Away, away from humanity. To the sea. The naked, salt, elemental sea. To go to sea, to escape humanity.
The human heart gets into a frenzy at last, in its desire to dehumanize itself.
So he finds himself in the middle of the Pacific. Truly over a horizon. In another world. In another epoch. Back, far back, in the days of palm trees and lizards and stone implements. The sunny Stone Age.
Samoa, Tahiti, Raratonga, Nukuheva: the very names are a sleep and a forgetting. The sleep-forgotten past magnificence of human history. "Trailing clouds of glory."
Melville hated the world: was born hating it. But he was looking for heaven. That is, choosingly. Choosingly, he was looking for paradise. Unchoosingly, he was mad with hatred of the world.
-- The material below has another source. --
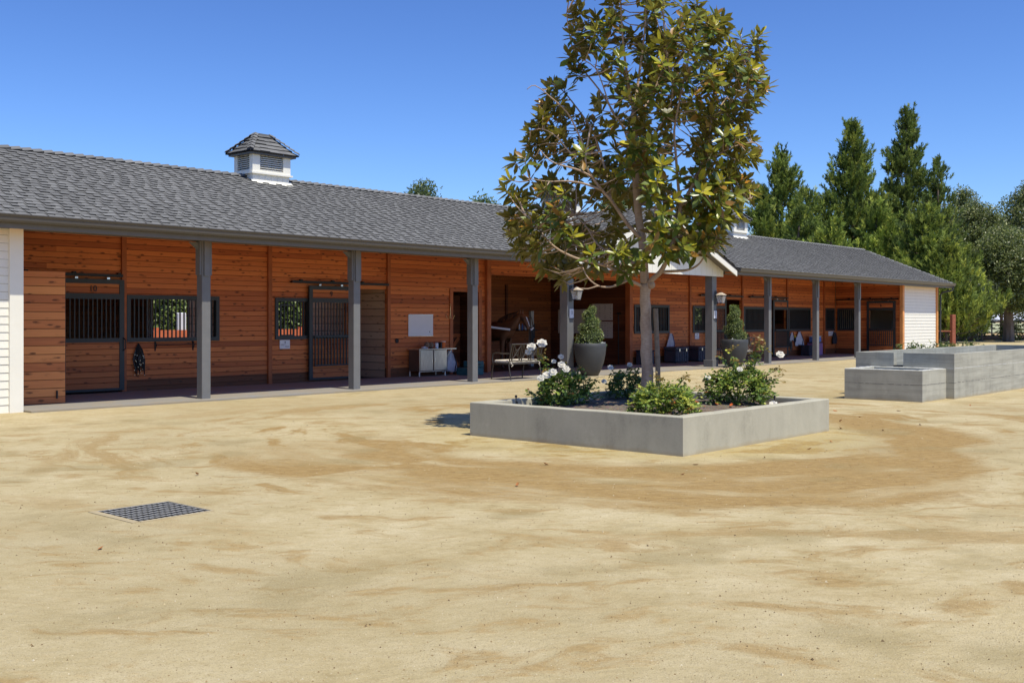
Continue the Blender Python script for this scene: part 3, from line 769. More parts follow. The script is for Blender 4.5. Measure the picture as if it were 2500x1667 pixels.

Well, the world is hateful. It is as hateful as Melville found it. He was not wrong in hating the world. Delenda est Chicago. He hated it to a pitch of madness, and not without reason.
But it's no good persisting in looking for paradise "regained."
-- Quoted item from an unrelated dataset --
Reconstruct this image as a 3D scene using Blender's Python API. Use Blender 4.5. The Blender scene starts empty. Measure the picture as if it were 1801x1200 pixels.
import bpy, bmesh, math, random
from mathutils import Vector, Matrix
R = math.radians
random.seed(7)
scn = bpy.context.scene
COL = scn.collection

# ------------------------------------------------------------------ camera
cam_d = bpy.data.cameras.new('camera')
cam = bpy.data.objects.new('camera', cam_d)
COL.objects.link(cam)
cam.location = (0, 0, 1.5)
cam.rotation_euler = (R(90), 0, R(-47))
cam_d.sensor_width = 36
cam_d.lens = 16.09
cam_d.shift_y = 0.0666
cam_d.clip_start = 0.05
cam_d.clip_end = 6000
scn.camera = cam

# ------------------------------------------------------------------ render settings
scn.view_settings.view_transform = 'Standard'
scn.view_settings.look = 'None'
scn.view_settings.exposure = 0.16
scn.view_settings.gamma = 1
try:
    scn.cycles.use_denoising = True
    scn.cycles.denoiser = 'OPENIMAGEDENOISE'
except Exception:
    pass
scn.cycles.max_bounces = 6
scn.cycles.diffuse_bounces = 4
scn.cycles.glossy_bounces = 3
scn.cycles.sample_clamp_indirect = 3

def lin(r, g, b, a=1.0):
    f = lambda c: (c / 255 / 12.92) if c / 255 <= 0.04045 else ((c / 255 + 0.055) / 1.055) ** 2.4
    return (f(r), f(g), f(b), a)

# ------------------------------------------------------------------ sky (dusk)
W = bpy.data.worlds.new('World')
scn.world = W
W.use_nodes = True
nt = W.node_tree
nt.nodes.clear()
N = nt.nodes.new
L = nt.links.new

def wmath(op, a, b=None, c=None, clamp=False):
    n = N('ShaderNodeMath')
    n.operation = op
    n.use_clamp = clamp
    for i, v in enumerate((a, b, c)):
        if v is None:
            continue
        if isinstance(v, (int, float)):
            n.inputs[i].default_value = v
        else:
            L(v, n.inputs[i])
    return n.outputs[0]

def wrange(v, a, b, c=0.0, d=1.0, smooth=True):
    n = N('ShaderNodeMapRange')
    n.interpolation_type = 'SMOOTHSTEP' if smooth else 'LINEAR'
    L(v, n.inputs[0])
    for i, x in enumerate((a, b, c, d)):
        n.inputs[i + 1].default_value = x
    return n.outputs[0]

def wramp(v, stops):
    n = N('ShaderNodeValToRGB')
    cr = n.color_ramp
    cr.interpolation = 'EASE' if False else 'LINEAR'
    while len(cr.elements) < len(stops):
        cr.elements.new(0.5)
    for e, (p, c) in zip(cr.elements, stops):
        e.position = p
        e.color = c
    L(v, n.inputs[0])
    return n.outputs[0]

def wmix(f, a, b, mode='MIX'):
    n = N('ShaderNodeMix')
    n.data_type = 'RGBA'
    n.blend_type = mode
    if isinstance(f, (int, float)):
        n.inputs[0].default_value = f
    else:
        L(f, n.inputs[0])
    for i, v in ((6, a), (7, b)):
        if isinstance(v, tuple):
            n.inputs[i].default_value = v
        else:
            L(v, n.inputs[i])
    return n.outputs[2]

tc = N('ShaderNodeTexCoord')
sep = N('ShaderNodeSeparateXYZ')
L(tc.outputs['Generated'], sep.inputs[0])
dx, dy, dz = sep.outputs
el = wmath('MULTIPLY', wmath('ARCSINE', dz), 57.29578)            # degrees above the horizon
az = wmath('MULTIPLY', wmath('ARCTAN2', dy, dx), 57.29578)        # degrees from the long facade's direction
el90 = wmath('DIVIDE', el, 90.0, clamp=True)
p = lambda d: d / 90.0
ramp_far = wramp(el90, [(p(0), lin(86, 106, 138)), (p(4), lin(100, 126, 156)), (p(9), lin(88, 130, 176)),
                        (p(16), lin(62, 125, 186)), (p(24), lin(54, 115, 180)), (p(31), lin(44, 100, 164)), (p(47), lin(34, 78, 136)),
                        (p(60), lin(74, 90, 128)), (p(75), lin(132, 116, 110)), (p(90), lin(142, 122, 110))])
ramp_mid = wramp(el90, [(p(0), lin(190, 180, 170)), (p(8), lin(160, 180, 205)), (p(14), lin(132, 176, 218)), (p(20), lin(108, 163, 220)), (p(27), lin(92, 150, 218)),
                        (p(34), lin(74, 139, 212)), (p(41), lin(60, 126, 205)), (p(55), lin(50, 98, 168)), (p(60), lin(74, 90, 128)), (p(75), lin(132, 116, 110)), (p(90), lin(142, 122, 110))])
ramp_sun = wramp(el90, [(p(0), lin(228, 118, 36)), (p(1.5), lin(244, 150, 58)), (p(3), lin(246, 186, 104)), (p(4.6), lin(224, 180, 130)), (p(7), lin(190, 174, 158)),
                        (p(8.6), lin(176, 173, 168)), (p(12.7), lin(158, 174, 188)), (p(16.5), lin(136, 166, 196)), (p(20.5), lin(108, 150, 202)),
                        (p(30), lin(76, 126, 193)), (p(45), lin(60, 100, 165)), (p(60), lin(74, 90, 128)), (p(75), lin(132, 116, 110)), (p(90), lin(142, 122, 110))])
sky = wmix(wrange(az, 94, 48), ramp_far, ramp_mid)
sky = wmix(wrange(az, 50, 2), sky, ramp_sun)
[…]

Melville at his best invariably wrote from a sort of dream-self, so that events which he relates as actual fact have indeed a far deeper reference to his own soul, his own inner life.
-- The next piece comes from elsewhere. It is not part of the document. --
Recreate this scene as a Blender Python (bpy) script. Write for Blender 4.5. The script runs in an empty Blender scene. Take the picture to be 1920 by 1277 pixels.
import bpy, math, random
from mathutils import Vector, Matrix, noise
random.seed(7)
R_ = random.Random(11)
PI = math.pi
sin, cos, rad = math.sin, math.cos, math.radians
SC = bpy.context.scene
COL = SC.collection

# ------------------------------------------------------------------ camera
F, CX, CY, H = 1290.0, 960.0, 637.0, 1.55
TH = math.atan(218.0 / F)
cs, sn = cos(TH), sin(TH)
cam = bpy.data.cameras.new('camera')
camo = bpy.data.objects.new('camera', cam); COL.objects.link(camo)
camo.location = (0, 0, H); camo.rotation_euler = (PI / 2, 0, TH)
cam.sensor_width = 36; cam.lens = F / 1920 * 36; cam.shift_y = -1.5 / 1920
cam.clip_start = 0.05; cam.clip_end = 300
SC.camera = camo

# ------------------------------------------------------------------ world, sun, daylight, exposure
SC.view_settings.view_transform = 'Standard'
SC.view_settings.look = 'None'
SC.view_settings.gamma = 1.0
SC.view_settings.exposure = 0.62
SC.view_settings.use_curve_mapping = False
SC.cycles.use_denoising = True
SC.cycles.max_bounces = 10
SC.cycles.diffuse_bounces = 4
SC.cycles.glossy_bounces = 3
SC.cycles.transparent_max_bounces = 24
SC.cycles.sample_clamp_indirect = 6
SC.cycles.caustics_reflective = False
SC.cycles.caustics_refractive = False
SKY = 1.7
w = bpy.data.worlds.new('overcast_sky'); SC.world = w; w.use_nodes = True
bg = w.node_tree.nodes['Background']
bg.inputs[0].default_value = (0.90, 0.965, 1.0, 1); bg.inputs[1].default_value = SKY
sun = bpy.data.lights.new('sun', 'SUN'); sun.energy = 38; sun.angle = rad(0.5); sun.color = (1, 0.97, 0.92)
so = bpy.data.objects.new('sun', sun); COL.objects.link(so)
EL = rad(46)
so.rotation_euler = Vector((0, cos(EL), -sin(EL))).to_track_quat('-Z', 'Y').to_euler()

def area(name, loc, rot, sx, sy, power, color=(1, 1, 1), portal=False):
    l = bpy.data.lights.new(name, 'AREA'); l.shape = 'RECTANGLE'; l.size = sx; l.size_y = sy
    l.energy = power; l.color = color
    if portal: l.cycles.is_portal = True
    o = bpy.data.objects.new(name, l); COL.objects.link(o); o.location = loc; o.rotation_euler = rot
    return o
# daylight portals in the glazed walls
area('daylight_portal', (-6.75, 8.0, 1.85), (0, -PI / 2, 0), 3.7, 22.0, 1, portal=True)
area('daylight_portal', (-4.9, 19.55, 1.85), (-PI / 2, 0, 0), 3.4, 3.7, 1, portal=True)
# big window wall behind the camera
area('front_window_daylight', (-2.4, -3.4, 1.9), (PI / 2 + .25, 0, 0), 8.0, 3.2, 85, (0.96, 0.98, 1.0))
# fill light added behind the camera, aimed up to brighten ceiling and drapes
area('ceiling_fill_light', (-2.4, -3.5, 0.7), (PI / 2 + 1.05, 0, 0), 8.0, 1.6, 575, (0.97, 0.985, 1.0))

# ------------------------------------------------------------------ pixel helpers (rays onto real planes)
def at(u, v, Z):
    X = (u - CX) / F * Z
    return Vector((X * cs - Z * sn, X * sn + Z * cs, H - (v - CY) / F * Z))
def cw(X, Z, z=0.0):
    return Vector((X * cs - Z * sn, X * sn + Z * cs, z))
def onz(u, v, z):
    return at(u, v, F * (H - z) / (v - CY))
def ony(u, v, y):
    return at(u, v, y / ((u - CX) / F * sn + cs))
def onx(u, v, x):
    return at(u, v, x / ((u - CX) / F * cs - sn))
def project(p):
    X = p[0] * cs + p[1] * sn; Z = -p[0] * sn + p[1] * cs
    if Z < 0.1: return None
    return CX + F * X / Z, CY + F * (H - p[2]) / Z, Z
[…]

So in Typee when he tells of his entry into the valley of the dread cannibals of Nukuheva. Down this narrow, steep, horrible dark gorge he slides and struggles as we struggle in a dream, or in the act of birth, to emerge in the green Eden of the Golden Age, the valley of the cannibal savages. This is a bit of birth-myth, or re-birth myth, on Melville's part—unconscious, no doubt, because his running underconsciousness was always mystical and symbolical. He wasn't aware that he was being mystical.
There he is then, in Typee, among the dreaded cannibal savages. And they are gentle and generous with him, and he is truly in a sort of Eden.